Every religion's got 'em. Christianity has its Fred Phelps (of "God Hates Fags" fame) and its racist Christian Identity groups; Muslim extremists are in the news so much it takes effort to remember that they're a small band of nutcases; Hindus have been implicated in Indian nationalist attacks against Muslims; Pagans have the occasional racist nutjob who thinks Asatru or Druidism is about ethnicity and "White power"; and even Zen Buddhism had, during World War Two, leaders who supported slaughter in the name of Japanese nationalism.

And yep, Judaism's got them too. Haaretz reports on "The King's Torah", a collection of Halacha (Jewish religious law) put together by nutcase rabbis Yitzhak Shapira and Yosef Elitzur. It claims that "Thou shalt not murder" applies only "to a Jew who kills a Jew", that it's fine to kill children of Israel's enemies because "it is clear that they will grow to harm us", and that non-Jews are "uncompassionate by nature", and should be dealth with harshly to "curb their evil inclination". An expose in the Israeli tabloid Ma'ariv called the book "Jewish terror".

One of the book's authors, Shapira, was suspected in 2008 of involvement in a rocket attack on a Palestinian village; no arrests were made. The other author, Elitzur, penned article in a religious bulletin saying that "the Jews will win with violence against the Arabs."

Most Jewish leaders have renounced these guys as grade-A doofuses, with one religious group calling for the government to confiscate the book and arrest its authors. But they have found support from a handful of extremists. mostly notably among West Bank "settlers" -- a group more properly described as "invaders and thieves", who are of course happy for any religious authority to justify their actions.

The book is published by a yeshiva in the West Bank settlement of Yitzhar; in January, Israeli security officers raided the yeshiva and arrested ten settlers, several of whom were suspected of involvement with the arson and vandalism of a Palestinian mosque.
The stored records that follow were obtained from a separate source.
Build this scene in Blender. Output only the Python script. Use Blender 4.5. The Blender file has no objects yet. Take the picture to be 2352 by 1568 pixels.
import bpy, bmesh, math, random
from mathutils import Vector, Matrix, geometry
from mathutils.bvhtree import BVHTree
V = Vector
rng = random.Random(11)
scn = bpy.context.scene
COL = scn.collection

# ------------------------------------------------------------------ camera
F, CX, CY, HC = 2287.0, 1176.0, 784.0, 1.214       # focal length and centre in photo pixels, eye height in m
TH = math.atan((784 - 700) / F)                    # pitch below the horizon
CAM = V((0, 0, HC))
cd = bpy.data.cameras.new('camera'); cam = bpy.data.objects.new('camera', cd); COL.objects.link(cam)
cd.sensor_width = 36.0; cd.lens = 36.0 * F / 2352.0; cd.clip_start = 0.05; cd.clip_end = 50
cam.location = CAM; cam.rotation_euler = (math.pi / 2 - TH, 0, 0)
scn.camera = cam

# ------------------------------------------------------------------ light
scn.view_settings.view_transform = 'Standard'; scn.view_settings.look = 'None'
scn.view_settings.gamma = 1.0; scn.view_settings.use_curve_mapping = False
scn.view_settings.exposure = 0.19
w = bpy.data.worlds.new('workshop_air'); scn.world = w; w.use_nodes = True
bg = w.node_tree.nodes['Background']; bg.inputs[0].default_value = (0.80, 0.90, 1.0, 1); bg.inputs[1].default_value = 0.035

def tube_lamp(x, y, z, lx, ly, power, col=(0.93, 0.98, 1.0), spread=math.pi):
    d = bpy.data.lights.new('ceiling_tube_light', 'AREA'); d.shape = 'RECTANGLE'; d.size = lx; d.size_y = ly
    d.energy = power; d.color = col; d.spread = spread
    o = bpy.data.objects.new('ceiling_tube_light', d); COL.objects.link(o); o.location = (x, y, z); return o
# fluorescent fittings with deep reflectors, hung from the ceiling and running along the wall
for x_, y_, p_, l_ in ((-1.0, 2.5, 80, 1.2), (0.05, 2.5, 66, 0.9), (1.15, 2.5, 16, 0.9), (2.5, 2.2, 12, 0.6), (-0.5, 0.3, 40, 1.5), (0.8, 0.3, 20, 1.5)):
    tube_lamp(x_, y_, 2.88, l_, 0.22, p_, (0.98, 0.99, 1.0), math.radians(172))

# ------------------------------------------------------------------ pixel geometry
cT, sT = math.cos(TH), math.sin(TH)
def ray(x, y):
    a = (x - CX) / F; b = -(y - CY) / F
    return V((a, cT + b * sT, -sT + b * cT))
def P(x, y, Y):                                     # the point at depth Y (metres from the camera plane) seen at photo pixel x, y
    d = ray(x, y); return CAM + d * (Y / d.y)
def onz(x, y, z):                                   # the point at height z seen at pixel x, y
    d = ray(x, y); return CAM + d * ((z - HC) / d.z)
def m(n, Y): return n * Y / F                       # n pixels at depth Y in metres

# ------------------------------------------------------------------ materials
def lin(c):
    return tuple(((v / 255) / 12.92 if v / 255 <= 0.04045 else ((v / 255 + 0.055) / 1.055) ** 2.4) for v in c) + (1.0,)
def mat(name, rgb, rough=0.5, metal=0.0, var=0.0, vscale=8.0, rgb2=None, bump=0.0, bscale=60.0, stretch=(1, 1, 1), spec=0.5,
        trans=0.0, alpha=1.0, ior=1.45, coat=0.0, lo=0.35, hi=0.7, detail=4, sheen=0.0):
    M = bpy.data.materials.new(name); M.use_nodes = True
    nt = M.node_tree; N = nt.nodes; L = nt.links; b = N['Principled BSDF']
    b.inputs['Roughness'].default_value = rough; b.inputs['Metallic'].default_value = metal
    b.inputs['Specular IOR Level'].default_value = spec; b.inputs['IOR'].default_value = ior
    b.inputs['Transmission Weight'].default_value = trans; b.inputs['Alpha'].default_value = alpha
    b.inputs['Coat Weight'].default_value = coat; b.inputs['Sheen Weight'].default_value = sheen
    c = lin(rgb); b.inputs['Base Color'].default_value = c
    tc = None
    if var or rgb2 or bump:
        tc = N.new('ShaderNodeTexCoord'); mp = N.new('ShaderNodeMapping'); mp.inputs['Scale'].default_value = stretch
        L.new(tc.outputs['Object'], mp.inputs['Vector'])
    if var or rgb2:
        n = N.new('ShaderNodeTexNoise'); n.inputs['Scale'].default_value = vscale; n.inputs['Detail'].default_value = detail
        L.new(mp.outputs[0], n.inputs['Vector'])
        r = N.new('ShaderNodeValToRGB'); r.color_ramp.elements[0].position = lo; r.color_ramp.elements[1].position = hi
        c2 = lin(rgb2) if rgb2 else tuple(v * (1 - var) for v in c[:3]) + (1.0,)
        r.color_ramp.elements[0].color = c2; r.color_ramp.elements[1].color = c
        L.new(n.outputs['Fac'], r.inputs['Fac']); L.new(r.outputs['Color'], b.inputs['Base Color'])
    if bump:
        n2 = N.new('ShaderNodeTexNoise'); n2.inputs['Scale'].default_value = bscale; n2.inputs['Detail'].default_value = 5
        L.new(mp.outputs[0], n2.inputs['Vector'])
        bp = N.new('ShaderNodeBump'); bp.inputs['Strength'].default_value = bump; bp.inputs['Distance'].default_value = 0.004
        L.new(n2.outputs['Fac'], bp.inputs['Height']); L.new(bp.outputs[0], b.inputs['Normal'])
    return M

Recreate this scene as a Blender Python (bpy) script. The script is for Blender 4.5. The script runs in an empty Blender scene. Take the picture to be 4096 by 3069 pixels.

"The King's Torah" reflects a fringe viewpoint held by a minority of rabbis in the West Bank, said Avinoam Rosenak, a Hebrew University professor specializing in settler theology. Asher Cohen, a Bar Ilan University political science professor, thought its influence would be "zero" because it appeals only to extreme ideologues.


At the entrance to Moriah, a large Jewish bookstore steps from the Western Wall, copies of "The King's Torah" were displayed with children's books and other halachic commentaries. The store manager, who identified himself only as Motti, said the tome has sold "excellently."


The yeshiva declined to comment on publication statistics. But Itzik, a Tel Aviv-area book distributor hired by the yeshiva who declined to give his last name because of the book's nature, said the yeshiva had sold 1,000 copies to individuals and bookstores countrywide. He said an additional 1,000 copies were now being printed.

Mendy Feldheim, owner of Feldheim Publishers, Israel's largest Judaica publishing house, said he considered this a "nice" sales figure for a tome of rabbinic Halacha in Israel.